The movie also worked because the script was both really raunchy and really smart about its targets. One got the feeling that the writers were big fans of horror films based on the care that went into constructing gags while deconstructing subtext (Shawn Wayans’ closeted star football player being a great example). It also helped that two of the Wayans brothers who starred in the film also worked on the script, and that big brother Keenan directed. Scary Movie still feels like a big deal, like a group of really talented, funny, hungry people got together to prove to the world that they could be make a farce on par with Airplane!—speaking as a horror fan, I think they succeeded.
Ten years later, we have Vampires Suck. You can probably guess my opinion of it by the amount of time I’ve spent talking about other movies. But the surprising news is that the movie is not that bad. It’s a good time if you’re watching it with a group of Twi-hards (or even people who—like me—adore Twilight for all the wrong reasons). But for every joke that brushes gently against the mark, there are five more that elicit either groans or the kind of laugh that masks embarrassment at having agreed to watch something so atrocious.
For example, the laugh-out-loud-hilarious scene in Twilight where Edward Cullen and Bella Swan race through the woods is portrayed in Vampires Suck as Edward Sullen (Matt Lanter) and Becca Crane (Jenn Proske) rushing past us on what is revealed to be a Segway. It’s a cute joke, and a far more effective one than the scene where Edward the sparkly vampire strips to reveal that he has a disco ball for a penis, or the one-too-many scenes of Jacob the werewolf (Chris Riggi) taking off after a stray cat. It’s clear that the filmmakers are skewing the quality of their jokes towards a younger audience—probably to lure in Stephanie Meyer’s tween superfans—and the result is a mess of foul-mouthed, mildly titillating juvenile nonsense.
I enjoyed myself watching this movie, though; if you’re a comedy nerd, this is a perfect eighty-minute mental exercise in figuring out why some jokes work and others do not. If you haven’t tuned out by the fifth or sixth pervert-sheriff-dad gag, you may find yourself re-writing bits in your head and giggling at your own, more successful results.
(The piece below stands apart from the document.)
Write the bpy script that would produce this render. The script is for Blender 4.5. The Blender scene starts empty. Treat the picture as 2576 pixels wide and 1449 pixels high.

The other bright side of the film is Jenn Proske. She nails all of Kristen Stewart’s annoying affectations (the constant pulling back of her hair behind her ears and the lip-biting, shyly sexual princess coyness); she does it so well, in fact, that I wished she had been cast as the lead in the Twilight movies. Because this is a comedy, we get an added dimension of levity to round out all of the characters, and watching Proske I realized that one of my biggest problems with Bella Swan is that she never fucking laughs.
This refreshing discovery is balanced out by my huge disappointment in Ken Jeong. He leaves behind all the angst and nuance of his work on TV’s Community and regresses back to being the “weird Asian guy” that we saw too much of in The Hangover. Here, he plays the bitchy leader of the secret vampire council, but he’s so unfunny and so ill-defined as a character that all of his scenes feel like overlong gag-reel footage.
So what’s the takeaway here? Why did I bother to write about a movie that, by its nature, deflects criticism and would be deemed by most people as unworthy of review? Well, I got more out of it than I thought I would, which surprised me. I’m sure I’ll forget about Vampires Suck in a week or two, but it helped me appreciate the magic of great comedy and insightful satire—simply by being the exact opposite of both of those things.